Caravaggio, Giordano
Bruno e l'Inquisizione in un romanzo inedito di Ermanno Rea.
Giuseppe Lupo
Sullo sfondo di una Roma ancora intossicata dal fuoco che ha bruciato
vivo Giordano Bruno sulla piazza di Campo dei Fiori, Ermanno Rea
immagina Caravaggio costretto ad ascoltare, suo malgrado, le parole
di un Inquisitore ormai vecchio e malato, che gli parla di ordine, di
sottomissione, di organizzazione verticale del sapere, di visione
unilaterale del mondo. In dubbio non ci sono soltanto le sorti della
pittura o la fortuna dei suoi dipinti, ma il rischio della libertà,
che poi è una maniera assai sottile per alludere alla propria
incolumità.
Caravaggio - a parere di
questo Inquisitore - ascolta troppo convintamente le voci sinistre
del monaco di Nola, ha una maniera tutta sua di rappresentare Dio e
il suo mistero, diverge dalla norma in nome di una modernità che nel
suo caso si manifesta nei criteri di una religione inquieta e
irriverente, fatta di poche verità e soprattutto percorsa da uno
spirito di ribellione a qualsiasi concetto di autorità. Di questi
ingredienti forti si compone il breve monologo che Rea aveva
inizialmente pensato come spettacolo teatrale, poi come video, salvo
più tardi abbandonare entrambi i progetti e destinare tutto alla
forma di pagine stampate per essere lette.
La parola del padre non
è soltanto un’opera inedita, dunque, ma l’ultimo lascito di un
autore che ha cercato nelle storie da narrare le ragioni per cui
credere nell’umano, credere nella sua vocazione originaria, che è
quella del combattere contro i demoni della propria epoca e contro il
buco nero del tempo.

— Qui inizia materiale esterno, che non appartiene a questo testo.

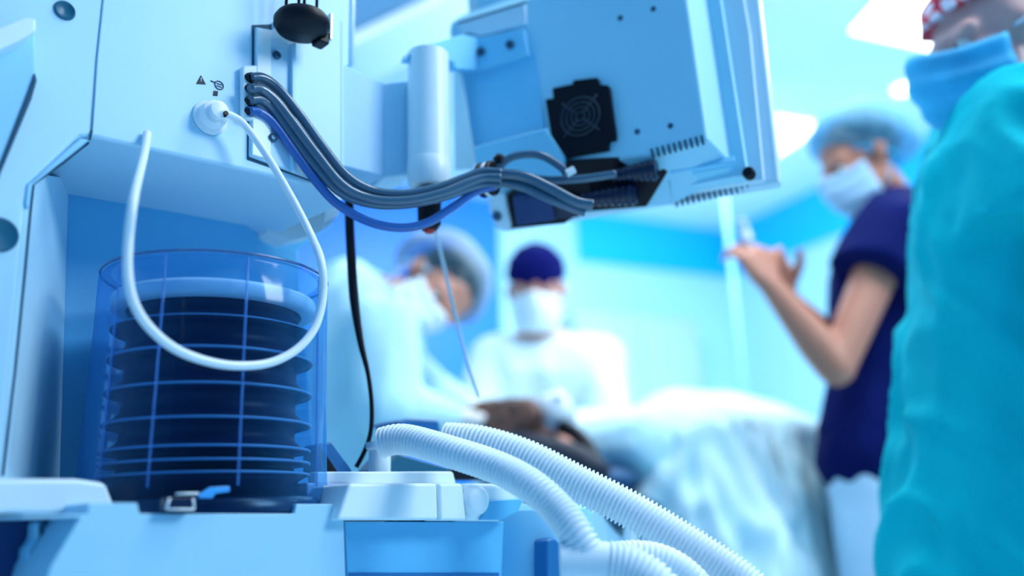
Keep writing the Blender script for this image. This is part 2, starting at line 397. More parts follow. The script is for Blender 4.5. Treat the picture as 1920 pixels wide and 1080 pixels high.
# rounded column body carrying the hose ports
bm = bmesh.new()
cA = GP.off(-.05).hit(1010, 1010)
prof = [(.0, .0), (.050, .0), (.058, -.006), (.060, -.02), (.060, -.14), (0, -.14)]
topz = GP.off(-.0).hit(1000, 945).z
add_lathe(bm, V((cA.x, cA.y, topz)), UP, prof, 48)
ob = obj('column_body', bm, PLAST_M, mach, smooth=True); md = ob.modifiers.new('s', 'EDGE_SPLIT'); md.split_angle = R(35)
EP = GP.off(.012)
slab('port_slot', EP, [(1026, 1012), (1040, 1008), (1052, 1018), (1056, 1040), (1056, 1140), (1026, 1140)], .02, DBLUE, mach, bevel=.003)
slab('top_plate', GP.off(-.07), [(960, 943), (1122, 951), (1186, 1040), (1186, 1140), (960, 1140)], .05, PLAST, mach, bevel=.002)
seam(GP.off(-.069), [(985, 951), (1128, 951), (1140, 974), (1152, 984), (1166, 1004)], .0016)
slab('rail_block', GP.off(-.055), [(1092, 956), (1126, 956), (1134, 978), (1140, 1030), (1108, 1030)], .02, PLAST, mach, bevel=.003)
seam(GP.off(-.054), [(1088, 952), (1096, 975), (1103, 982)], .003)
slab('upright_pin', GP.off(-.06), [(1182, 982), (1196, 980), (1198, 1030), (1182, 1030)], .01, PLAST_W, mach, bevel=.002)
# parts standing on the top behind the tray rail
TP = GP.off(-.14)
slab('absorber_lid', TP, [(745, 850), (860, 882), (860, 896), (735, 894), (718, 880)], .05, DTEAL, mach, bevel=.002)
slab('lid_latch', TP.off(.004), [(850, 878), (858, 874), (905, 892), (905, 900), (852, 900)], .03, BLACK, mach, bevel=.001)
slab('absorber_block', TP.off(-.02), [(744, 790), (764, 784), (824, 787), (830, 826), (820, 836), (770, 820)], .05, DBLUE, mach, bevel=.003)
slab('side_wedge', TP.off(.03), [(600, 832), (622, 828), (660, 880), (660, 890), (598, 890)], .03, DBLUE, mach, bevel=.002)
slab('wedge_seat', TP.off(.035), [(598, 840), (604, 838), (634, 884), (634, 890), (598, 890)], .03, BLACK, mach, bevel=.002)
lathe('hose_port', TP.off(.05).hit(712, 852), UP, [(0, -.03), (.011, -.03), (.011, .004), (.014, .006), (.014, .012), (0, .012)], PLAST_W, mach)

# ------------------------------------------------------------------ bellows in its clear canister
BC = FP.off(-.030)
g = BC.hit(384, 955)
bc = V((g.x, g.y, 0))
bot = FP.off(.06).hit(384, 962).z
def zat(px, py, rad):  # height on the camera-facing side of a cylinder of that radius about bc
    d = (V((CAM.x, CAM.y, 0)) - bc).normalized()*rad
    q = Plane(bc + d, d).hit(px, py); return q.z
RB = .1005
ztop = zat(390, 468, RB)
bel = thing('ventilator_bellows', 'black ribbed bellows standing in a clear blue canister under the machine housing', 'bellows', V((bc.x, bc.y, bot)))
ACR = clear_mat('clear_blue_acrylic', (0.56, 0.80, 0.99), gloss=.05, rough=.10, opac=.0, body=(.06, .38, .90), facing=.45)
BASEM = mat('canister_base_black', (0.004, 0.012, 0.05), 0.25)
def cyl_rings(rs, zs, seg=72):
    return [[bc + V((cos(2*pi*k/seg)*r, sin(2*pi*k/seg)*r, z)) for k in range(seg)] for r, z in zip(rs, zs)]
bm = bmesh.new()
add_loft(bm, cyl_rings([RB*1.04, RB*1.02, RB, RB, RB-.004, RB-.010], [bot, bot+.06, ztop-.05, ztop-.006, ztop-.001, ztop+.0]), cap=False)
can = obj('canister', bm, ACR, bel, smooth=True)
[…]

Testamento morale? Può darsi. Di sicuro è un
testo dalla natura enigmatica, ricco di silenzi e di ellissi
(addirittura il personaggio di Caravaggio non interviene mai, se non
con gesti e atteggiamenti), che poi il lettore, ragionando per
paradossi, scopre essere la parte dotata di maggior fascino
evocativo, perché sono quei silenzi appunto i luoghi di più
pronunciata suggestione, i momenti in cui il non-dire diventa più
eloquente del dire.
Se ci fermassimo ai
preliminari, il pensiero correrebbe subito a un romanzo quasi omonimo
di Raffaele Crovi, il cui titolo - Le parole del padre (1991)
- ricalca perfettamente questo di Rea. Nel caso di Crovi, però, a
manovrare il discorso non era il cardine di obbedienza/disobbedienza,
ma il dialogo tra un genitore di sangue (Virginio Crovi) e un
genitore letterario (Elio Vittorini). È chiaro che Crovi e Rea
indagano in direzione diversa, soprattutto destinano alla dimensione
autoriale un ruolo che attiene alla sfera formativa o alla funzione
di controllo del sapere.
Nell’arringa che
l’inquisitore pronuncia dinanzi a uno spaesato Caravaggio, infatti,
i padri sono addirittura tre: il Dio supremo, il Papa, Cesare, un
pantheon di auctoritates, a cui inchinarsi sempre. Più che
essere una tormentata mistificazione dei doveri di una generazione
verso l’altra, Rea trasforma le angosce di un’epoca in risorse di
civiltà. Non è tanto importante ciò che avrebbe risposto
Caravaggio (a cui peraltro, per esprimersi, basta la voce dei suoi
dipinti), quanto il presagio di una condizione umana che continua a
sfuggire ai richiami dell’obbedienza, continua a nascondersi in
quella zona franca che è il tacere prima di assumere le vesti del
dubbio.
In quel territorio di
verità frammiste, in quell’area di confine dove rifugiarsi quando
il rifiuto di obbedire diventa necessità di conservazione, sta il
segreto di Caravaggio e Rea ne approfitta per compiere un discorso
sull’artificio del dissenso, sul segreto del non allinearsi che
risuona un po’ come una sorta di sfida lanciata ai paradigmi del
potere nelle sue forme più ottuse e sterili. Rea parla di ieri ma
con un occhio sull’oggi ed è così che la sua scrittura si fa
recitativo morale, forse presagio di tempi tristi, i nostri, dove
altre, più subdole funzioni di controllo esercitano il proprio
potere lasciando aperta e indisturbata la porta di una finta libertà.